I'll go out on a limb here and answer the question asked above; why is AOS so unpopular?
I would say first that I don't believe that AOS is nearly as unpopular as it has been portrayed. I think that notion is skewed because it has been so roundly rejected by practically the entire Warhammer tournament community. The people who are enjoying AOS are not 13 year olds who decide games by throwing miniatures across the room at each other and fist fighting over the results.
Even though GW has been attempting marketing AOS towards a younger audience as they do 40k, the true core players who have been with wargaming all their adult lives have been coming back to fantasy because of AOS. In addition, many long-time immersive and story-driven players of Warhammer and GW games have moved to AOS as the newest game.
The competitive community underestimates the sheer number of private Warhammer players there are out there, as well as the sheer number of people out there who primarily buy GW stuff for the modelling and painting hobby aspects of Warhammer and not the gaming aspects.
I have a belief that for much of the fantasy wargaming society, there is an imagination that is sometimes, often times lacking. Here me out. What I mean is that even players who value quality paint jobs and quality games don't ever REALLY TRULY immerse themselves in the genuine roleplaying spirit of the game.

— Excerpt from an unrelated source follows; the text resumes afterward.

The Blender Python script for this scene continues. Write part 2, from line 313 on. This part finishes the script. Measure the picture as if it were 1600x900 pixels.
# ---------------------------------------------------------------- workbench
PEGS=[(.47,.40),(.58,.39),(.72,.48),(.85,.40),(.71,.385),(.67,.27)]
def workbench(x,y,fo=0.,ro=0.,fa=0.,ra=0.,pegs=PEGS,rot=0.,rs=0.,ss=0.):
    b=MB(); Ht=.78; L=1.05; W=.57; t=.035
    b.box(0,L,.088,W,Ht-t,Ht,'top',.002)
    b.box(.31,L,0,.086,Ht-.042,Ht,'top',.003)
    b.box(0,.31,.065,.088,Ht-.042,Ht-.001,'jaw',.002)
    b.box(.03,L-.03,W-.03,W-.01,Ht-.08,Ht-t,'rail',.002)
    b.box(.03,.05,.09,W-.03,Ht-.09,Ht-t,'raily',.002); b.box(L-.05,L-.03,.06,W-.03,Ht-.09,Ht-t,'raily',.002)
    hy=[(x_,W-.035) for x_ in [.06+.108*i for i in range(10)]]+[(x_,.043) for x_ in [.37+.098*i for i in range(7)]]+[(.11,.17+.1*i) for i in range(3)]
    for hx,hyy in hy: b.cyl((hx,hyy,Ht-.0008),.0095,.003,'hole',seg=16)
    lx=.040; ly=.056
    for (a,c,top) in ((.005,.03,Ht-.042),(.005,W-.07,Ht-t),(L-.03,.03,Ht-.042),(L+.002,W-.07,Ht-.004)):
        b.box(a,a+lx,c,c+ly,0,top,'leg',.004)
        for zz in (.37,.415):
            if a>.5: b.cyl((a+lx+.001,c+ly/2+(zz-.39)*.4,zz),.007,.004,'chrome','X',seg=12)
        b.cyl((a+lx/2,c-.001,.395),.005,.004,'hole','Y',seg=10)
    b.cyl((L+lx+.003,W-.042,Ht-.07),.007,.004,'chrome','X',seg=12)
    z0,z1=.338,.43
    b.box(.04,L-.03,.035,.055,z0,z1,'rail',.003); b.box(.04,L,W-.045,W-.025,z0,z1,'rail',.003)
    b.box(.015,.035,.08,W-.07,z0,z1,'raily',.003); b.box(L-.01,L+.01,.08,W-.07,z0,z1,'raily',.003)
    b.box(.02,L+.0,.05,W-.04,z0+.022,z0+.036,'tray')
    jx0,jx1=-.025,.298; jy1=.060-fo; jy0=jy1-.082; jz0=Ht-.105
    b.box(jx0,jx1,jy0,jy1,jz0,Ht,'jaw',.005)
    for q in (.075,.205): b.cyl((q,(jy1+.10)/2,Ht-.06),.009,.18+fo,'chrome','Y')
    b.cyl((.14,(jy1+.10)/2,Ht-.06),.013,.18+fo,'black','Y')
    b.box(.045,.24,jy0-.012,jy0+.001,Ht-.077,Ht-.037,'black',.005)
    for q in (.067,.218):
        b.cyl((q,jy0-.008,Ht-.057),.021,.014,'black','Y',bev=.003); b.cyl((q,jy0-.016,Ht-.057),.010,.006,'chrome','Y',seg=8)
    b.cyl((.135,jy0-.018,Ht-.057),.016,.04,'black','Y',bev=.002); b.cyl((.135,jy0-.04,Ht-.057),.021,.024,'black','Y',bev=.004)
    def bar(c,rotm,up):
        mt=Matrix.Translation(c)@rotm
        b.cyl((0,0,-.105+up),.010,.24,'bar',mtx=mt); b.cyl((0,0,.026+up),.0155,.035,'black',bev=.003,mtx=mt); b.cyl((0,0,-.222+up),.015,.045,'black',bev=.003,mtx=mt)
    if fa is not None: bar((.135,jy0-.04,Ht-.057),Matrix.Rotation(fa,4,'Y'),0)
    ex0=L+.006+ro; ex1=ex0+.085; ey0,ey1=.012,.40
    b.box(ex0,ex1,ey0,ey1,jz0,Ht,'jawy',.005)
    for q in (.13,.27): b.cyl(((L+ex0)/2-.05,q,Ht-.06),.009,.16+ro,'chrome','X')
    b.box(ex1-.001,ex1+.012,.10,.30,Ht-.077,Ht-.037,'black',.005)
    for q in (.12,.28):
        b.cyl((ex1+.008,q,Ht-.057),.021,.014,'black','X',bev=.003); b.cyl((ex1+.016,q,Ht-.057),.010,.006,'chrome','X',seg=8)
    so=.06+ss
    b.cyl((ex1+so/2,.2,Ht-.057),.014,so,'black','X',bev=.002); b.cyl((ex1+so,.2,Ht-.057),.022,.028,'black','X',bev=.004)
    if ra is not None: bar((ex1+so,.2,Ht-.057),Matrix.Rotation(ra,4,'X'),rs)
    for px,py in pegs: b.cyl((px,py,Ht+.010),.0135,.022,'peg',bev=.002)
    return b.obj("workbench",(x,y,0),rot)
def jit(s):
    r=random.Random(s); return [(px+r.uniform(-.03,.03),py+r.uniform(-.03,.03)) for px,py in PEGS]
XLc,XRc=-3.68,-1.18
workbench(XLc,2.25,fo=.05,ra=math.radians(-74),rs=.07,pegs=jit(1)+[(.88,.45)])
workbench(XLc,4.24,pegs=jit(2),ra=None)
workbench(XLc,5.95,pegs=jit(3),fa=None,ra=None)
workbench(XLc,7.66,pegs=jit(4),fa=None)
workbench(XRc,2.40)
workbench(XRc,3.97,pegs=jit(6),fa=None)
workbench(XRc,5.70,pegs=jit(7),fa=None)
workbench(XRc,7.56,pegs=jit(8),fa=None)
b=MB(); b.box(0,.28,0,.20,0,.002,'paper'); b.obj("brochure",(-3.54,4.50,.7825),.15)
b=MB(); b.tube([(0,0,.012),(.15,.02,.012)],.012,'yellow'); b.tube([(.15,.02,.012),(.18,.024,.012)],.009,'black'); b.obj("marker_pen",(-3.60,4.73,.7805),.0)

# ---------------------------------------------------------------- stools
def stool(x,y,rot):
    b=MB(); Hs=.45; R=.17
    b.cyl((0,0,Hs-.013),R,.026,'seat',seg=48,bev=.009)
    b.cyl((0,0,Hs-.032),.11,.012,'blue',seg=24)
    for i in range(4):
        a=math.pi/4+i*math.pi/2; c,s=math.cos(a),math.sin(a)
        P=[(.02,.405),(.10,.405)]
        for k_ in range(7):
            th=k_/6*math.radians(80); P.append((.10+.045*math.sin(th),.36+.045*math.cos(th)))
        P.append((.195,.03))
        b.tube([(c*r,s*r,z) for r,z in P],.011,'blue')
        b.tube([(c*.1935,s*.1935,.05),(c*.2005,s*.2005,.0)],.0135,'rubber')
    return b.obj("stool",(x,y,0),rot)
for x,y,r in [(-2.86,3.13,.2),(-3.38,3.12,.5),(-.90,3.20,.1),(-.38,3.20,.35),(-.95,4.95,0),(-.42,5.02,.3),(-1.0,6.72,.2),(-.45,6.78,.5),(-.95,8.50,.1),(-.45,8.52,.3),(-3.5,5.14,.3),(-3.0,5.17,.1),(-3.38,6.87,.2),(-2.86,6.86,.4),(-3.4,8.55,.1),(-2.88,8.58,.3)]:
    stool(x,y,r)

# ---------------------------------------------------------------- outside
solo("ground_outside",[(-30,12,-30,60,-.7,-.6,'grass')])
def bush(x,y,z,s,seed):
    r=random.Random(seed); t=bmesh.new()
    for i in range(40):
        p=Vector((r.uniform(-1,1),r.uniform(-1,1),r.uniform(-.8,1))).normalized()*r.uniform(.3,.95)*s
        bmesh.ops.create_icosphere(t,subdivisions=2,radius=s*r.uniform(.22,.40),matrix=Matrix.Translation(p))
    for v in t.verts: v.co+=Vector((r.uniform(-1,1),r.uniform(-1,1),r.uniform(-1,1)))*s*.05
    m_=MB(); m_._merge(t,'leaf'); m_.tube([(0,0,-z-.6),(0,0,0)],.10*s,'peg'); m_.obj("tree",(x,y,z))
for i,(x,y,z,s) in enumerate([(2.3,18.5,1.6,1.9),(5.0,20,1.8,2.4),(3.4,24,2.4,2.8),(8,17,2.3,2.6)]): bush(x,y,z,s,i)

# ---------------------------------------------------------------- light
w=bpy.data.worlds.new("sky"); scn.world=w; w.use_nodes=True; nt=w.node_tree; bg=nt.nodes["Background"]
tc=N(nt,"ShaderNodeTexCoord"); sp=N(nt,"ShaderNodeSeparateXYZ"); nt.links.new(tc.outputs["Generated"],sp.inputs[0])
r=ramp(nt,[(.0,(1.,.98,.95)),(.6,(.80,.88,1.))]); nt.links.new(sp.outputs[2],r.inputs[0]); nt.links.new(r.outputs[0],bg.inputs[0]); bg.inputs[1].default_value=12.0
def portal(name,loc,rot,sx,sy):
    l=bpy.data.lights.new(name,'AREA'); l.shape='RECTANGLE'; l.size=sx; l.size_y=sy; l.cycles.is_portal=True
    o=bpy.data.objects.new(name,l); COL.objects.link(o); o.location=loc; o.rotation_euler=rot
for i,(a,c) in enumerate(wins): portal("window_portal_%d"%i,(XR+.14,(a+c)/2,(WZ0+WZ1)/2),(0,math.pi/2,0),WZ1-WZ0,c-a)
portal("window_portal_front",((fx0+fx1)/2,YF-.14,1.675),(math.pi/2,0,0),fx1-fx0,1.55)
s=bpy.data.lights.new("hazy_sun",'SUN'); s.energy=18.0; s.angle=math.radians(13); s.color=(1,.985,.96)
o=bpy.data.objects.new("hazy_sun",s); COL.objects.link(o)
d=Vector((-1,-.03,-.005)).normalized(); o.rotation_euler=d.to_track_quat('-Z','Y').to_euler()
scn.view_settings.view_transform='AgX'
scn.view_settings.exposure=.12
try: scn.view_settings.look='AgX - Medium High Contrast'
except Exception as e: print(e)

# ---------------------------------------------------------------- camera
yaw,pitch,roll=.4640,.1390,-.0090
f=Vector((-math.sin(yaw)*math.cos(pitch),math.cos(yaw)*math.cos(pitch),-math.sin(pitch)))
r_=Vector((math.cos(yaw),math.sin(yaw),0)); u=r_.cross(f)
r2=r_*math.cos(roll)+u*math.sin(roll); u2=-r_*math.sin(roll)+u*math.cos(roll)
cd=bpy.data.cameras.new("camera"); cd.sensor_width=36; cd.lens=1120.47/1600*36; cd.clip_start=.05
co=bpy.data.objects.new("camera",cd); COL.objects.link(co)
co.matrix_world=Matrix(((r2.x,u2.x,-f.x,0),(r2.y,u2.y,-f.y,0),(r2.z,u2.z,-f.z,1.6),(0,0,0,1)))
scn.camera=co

It's still about being the best and knowing the stats better and mastering all the thousand stat. nuances that have nothing to do with the world or the atmosphere the game is supposed to take place in.
With the new gamer-developed "9th Age", an attempt by competitive Warhammer players to create a new, better, "balanced and more competitive" 8th Edition of Warhammer, it's still really all about the obsession with the idea that the ONLY time a game can have true depth is when it's so hard to learn and it's so heavily laden with stats and counter-stats that only the "true general" and the "true genius" can play it well – well I'm sorry, but that has more to do with human ego and humans needing to feel accomplished and superior than it does having a quality gaming experience.
AOS – at it's heart – is about two players sitting down to tell a story. Pure and simple. And, despite the insistence of competitive players – Warhammer 1st-8th was also about two players sitting down to tell a story. Nothing more. The "competitive" aspect of a fantasy game like this comes not in being able to know your opponent's roster in your sleep and knowing how to deploy so that you've won before the game even begins – the competitive aspect comes from allowing BOTH your strengths AND weaknesses to show on the battlefield, and then you just go at each other and let the dice fall where they may!!
But this insidious notion of what is a unit's "best and ultimate application", or what is the "best application for which unit in which situation". How is that a realistic simulation of war? No surprise, no shock, no spontaneity, no immersion, no NOTHING. When a game is boiled down to the stats with the miniatures as a backdrop, then that game is LOST. And that game is also confined to whatever official rules GW releases – hence, the competitive community screaming foul when a so-called "unbalanced" army book is released – I still laugh at the competitive community outrage over the release of the now infamous Skaven army book for 8th edition – while all the while all competitive Skaven players gleefully rubbed their hands. You just had to roll your eyes at the wasted energy.
I mean it's all NONSENSE. And I've never had any patience for it.
That is why I, as a Warhammer player of 20+ years, have never once attended a tournament, as have none of my gaming group. We play Warhammer and AOS to enjoy an INTERACTIVE STORY – a story told through a miniature battlefield.
If you think what I'm saying is overly dramatic and exaggerated, I would simply like to use two examples of how a competitive battle report compares to a story-driven battle report.
Look, I realize that everyone plays a game for different reasons, and great, to each his own. But this isn't about that – this is about rejecting a game because of its supposed "lack of depth" and "lack of "decision making" that the competitive community so badly needs in order to feel like it's playing a "real" game. I would say that the competitive community misses out on all the best aspects of what a game like AOS has to offer. To me, playing Warhammer competitively is like taking a classic novel like The Hobbit and only reading its summary. You're missing out on 95% of the experience, pure and simple.
YOU decide for yourselves which one of these you would rather read if it was put into a storybook form, and which one engages your imagination more. Personally I find the contrast to be astonishingly striking;
From the Youtube Channel "Follow Furion", a hyper-competitive Warhammer player(is this a Warhammer battle report or a financial spreadsheet analysis, OMG???);
YouTube link
And now from Pictors Studio, an AOS player who does story-driven battle reports as MongooseMatt does;
TMP link
***This to me is NOT merely "two different styles of play" – this to me is an example of a game that has had the life totally sucked out of it – and another example of how a game was always intended to be played. Seriously.